Often, first contact from a land banking company comes via a cold call, but it could also be via an email or letter. The lure of the lucrative promised returns can sound too good to be true and, sadly, in a lot of instances they are.

It's also increasingly the case that overseas investors have been duped into land banking schemes with companies situated away from UK regulatory bodies in places like Dubai and Singapore.

Who's most at risk?

Obviously those most at risk are those who have the money to invest in a land banking scheme (you'd be unlikely to get a mortgage to finance this sort of purchase). The following groups are particularly at risk:

  • Shareholders. Most land banking schemes choose to cold call investors using phone numbers taken from shareholder lists (this information is publicly available).
  • Expatriates or foreign nationals. Land banking schemes can use lack of knowledge about UK planning law to get investment from overseas.

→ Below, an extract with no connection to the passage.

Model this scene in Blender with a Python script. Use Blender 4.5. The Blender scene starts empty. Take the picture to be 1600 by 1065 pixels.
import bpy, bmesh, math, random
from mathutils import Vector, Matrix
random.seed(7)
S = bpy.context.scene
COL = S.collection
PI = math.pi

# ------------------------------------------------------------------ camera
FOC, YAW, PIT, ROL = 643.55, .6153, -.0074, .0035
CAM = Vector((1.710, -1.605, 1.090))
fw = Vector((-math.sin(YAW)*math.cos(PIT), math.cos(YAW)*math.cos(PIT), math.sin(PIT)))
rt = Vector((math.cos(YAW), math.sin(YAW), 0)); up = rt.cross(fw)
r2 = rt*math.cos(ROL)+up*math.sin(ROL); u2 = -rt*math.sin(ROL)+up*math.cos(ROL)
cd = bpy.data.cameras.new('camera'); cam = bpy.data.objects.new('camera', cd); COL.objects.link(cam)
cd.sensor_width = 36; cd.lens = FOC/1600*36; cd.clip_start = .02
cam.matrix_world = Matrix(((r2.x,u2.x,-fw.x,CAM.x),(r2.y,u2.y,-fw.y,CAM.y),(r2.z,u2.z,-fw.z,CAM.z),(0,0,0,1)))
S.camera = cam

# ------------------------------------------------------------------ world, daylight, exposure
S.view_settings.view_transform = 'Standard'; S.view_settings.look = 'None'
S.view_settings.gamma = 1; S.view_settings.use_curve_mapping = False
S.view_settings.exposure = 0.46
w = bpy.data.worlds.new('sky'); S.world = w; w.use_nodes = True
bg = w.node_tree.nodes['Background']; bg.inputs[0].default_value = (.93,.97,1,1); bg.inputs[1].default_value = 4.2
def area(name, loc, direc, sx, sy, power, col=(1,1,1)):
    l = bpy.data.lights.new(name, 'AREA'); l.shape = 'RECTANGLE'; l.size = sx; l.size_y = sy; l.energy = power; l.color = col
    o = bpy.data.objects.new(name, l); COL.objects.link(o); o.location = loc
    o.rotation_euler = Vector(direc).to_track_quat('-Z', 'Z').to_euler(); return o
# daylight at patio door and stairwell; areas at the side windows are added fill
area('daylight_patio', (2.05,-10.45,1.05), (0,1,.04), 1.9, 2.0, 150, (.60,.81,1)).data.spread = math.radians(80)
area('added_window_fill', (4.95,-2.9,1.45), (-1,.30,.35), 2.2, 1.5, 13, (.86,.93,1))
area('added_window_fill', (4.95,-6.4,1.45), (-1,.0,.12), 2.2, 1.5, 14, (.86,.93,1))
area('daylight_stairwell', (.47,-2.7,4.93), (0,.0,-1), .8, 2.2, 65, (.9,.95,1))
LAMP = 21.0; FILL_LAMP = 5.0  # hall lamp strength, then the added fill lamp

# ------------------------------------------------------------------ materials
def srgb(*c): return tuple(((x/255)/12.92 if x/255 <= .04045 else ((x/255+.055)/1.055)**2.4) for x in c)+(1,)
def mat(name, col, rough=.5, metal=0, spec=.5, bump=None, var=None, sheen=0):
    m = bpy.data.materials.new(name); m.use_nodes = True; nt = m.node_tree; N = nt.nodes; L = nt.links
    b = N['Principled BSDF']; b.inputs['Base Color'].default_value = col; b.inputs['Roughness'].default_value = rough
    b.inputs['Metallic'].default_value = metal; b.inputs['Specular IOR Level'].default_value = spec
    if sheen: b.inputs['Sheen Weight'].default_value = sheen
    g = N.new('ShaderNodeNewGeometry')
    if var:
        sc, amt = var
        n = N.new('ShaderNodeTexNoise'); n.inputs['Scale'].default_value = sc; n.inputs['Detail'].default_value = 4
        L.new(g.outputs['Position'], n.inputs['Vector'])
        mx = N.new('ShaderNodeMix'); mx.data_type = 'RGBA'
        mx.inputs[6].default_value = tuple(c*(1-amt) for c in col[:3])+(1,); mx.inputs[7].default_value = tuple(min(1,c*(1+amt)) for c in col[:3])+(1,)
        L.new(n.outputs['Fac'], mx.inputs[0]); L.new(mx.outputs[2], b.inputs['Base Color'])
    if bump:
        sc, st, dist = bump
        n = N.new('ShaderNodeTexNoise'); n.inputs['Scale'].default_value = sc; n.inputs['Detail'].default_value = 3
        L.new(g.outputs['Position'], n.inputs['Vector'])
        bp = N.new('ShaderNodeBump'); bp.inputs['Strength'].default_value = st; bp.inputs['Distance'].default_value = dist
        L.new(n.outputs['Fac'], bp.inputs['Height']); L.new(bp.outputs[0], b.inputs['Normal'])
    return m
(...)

How to protect against land banking investment scams

Most land banking companies appear very professional, with well-written and in-depth promotional literature, and sales staff able to answer any question you might have.

However, having the "gift of the gab" doesn't necessarily mean that all the information is truthful, so:

  • Don't believe the salesperson or company's assurances that the land will be granted planning permission.
  • Don't be pressured into making quick decisions.
  • Seek independent advice from a solicitor and a chartered surveyor. Any "independent" recommendation by the land banking company may not be truly independent, so find your own advisers (see useful contacts at the bottom of this article).
  • Do your own research with the local planning authority to see if the land in question is ever likely to be granted planning permission.
  • Report suspicious companies to The Insolvency Service on 0300 678 0017 or by emailing Intelligence.live@insolvency.gsi.gov.uk. The Insolvency Service may be able to wind up a rogue land banking scheme. 

What to do if you think you're a victim of a land banking scam

Land banking investment schemes may be regulated by the Financial Conduct Authority (FCA) if it is a collective investment scheme. You can check whether the firm is authorised by the FCA by calling them on 0800 111 6768.

Failing that, it is possible that The Insolvency Service (part of the Department for Business, Innovation and Skills) could act against a land banking company if you have been misled over the investment you have made. 

Contact details for these regulatory bodies can be found below.

Useful contacts

You can find out more information about land banking schemes in these help sheets from the Financial Conduct Authority and Land Registry.

Financial Conduct Authority Consumer Helpline

UK: 0800 111 6768 
Outside UK: +44 (0)20 7066 1000

The Insolvency Service 

UK: 0300 678 0017 
Intelligence.live@insolvency.gsi.gov.uk 
Online complaint form 

Land Registry 

UK: 0300 006 0411 
customersupport@landregistry.gsi.gov.uk 

The Law Society

+44 (0)20 7242 1222

Royal Institution of Chartered Surveyors

+44 (0)24 7686 8555

Moneyfacts tip

Moneyfacts tip Leanne Macardle

Always obtain qualified, independent advice on any prospective deal you have been contacted about. Avoid using an ‘independent’ recommended by anyone who is involved with selling you the land.

Disclaimer: This information is intended solely to provide guidance and is not financial advice. Moneyfacts will not be liable for any loss arising from your use or reliance on this information. If you are in any doubt, Moneyfacts recommends you obtain independent financial advice.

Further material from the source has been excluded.